*Extracted data entries*:
** START **

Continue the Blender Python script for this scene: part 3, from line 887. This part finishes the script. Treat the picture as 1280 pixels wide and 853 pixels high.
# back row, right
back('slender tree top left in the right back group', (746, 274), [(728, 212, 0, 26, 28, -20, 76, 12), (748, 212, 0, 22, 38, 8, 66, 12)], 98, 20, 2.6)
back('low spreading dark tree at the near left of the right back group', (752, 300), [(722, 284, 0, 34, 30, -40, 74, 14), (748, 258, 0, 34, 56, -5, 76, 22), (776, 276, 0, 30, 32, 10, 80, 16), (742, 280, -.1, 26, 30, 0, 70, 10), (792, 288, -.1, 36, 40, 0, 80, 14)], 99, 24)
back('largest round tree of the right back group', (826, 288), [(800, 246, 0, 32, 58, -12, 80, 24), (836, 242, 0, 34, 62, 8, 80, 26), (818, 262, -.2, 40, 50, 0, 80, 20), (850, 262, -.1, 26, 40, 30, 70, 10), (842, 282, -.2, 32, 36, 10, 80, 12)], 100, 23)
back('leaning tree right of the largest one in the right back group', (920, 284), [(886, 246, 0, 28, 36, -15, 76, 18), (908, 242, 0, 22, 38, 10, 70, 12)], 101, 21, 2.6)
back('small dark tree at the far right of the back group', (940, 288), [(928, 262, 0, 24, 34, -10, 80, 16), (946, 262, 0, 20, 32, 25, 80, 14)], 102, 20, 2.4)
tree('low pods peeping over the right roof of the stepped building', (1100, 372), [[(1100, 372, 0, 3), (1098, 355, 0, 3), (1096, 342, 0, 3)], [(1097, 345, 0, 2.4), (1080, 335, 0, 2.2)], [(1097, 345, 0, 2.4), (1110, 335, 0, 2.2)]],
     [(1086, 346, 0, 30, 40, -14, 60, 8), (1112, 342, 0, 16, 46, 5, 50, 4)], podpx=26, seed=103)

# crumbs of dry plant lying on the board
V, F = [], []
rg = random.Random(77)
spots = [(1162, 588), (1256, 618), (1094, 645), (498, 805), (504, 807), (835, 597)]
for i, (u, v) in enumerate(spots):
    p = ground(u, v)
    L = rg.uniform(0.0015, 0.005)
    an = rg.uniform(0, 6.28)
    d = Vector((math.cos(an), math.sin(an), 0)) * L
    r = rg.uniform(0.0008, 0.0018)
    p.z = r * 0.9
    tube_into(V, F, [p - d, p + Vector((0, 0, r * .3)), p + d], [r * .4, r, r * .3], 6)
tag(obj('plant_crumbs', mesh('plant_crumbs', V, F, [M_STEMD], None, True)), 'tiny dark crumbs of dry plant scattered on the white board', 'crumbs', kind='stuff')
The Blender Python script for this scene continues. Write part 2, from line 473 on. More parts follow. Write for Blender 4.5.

** END **

*What you should do*: Write the material out again word for word.

*Solution for this exercise*:
Continue the Blender Python script for this scene: part 3, from line 887. This part finishes the script. Treat the picture as 1280 pixels wide and 853 pixels high.
# back row, right
back('slender tree top left in the right back group', (746, 274), [(728, 212, 0, 26, 28, -20, 76, 12), (748, 212, 0, 22, 38, 8, 66, 12)], 98, 20, 2.6)
back('low spreading dark tree at the near left of the right back group', (752, 300), [(722, 284, 0, 34, 30, -40, 74, 14), (748, 258, 0, 34, 56, -5, 76, 22), (776, 276, 0, 30, 32, 10, 80, 16), (742, 280, -.1, 26, 30, 0, 70, 10), (792, 288, -.1, 36, 40, 0, 80, 14)], 99, 24)
back('largest round tree of the right back group', (826, 288), [(800, 246, 0, 32, 58, -12, 80, 24), (836, 242, 0, 34, 62, 8, 80, 26), (818, 262, -.2, 40, 50, 0, 80, 20), (850, 262, -.1, 26, 40, 30, 70, 10), (842, 282, -.2, 32, 36, 10, 80, 12)], 100, 23)
back('leaning tree right of the largest one in the right back group', (920, 284), [(886, 246, 0, 28, 36, -15, 76, 18), (908, 242, 0, 22, 38, 10, 70, 12)], 101, 21, 2.6)
back('small dark tree at the far right of the back group', (940, 288), [(928, 262, 0, 24, 34, -10, 80, 16), (946, 262, 0, 20, 32, 25, 80, 14)], 102, 20, 2.4)
tree('low pods peeping over the right roof of the stepped building', (1100, 372), [[(1100, 372, 0, 3), (1098, 355, 0, 3), (1096, 342, 0, 3)], [(1097, 345, 0, 2.4), (1080, 335, 0, 2.2)], [(1097, 345, 0, 2.4), (1110, 335, 0, 2.2)]],
     [(1086, 346, 0, 30, 40, -14, 60, 8), (1112, 342, 0, 16, 46, 5, 50, 4)], podpx=26, seed=103)

# crumbs of dry plant lying on the board
V, F = [], []
rg = random.Random(77)
spots = [(1162, 588), (1256, 618), (1094, 645), (498, 805), (504, 807), (835, 597)]
for i, (u, v) in enumerate(spots):
    p = ground(u, v)
    L = rg.uniform(0.0015, 0.005)
    an = rg.uniform(0, 6.28)
    d = Vector((math.cos(an), math.sin(an), 0)) * L
    r = rg.uniform(0.0008, 0.0018)
    p.z = r * 0.9
    tube_into(V, F, [p - d, p + Vector((0, 0, r * .3)), p + d], [r * .4, r, r * .3], 6)
tag(obj('plant_crumbs', mesh('plant_crumbs', V, F, [M_STEMD], None, True)), 'tiny dark crumbs of dry plant scattered on the white board', 'crumbs', kind='stuff')
The Blender Python script for this scene continues. Write part 2, from line 473 on. More parts follow. Write for Blender 4.5.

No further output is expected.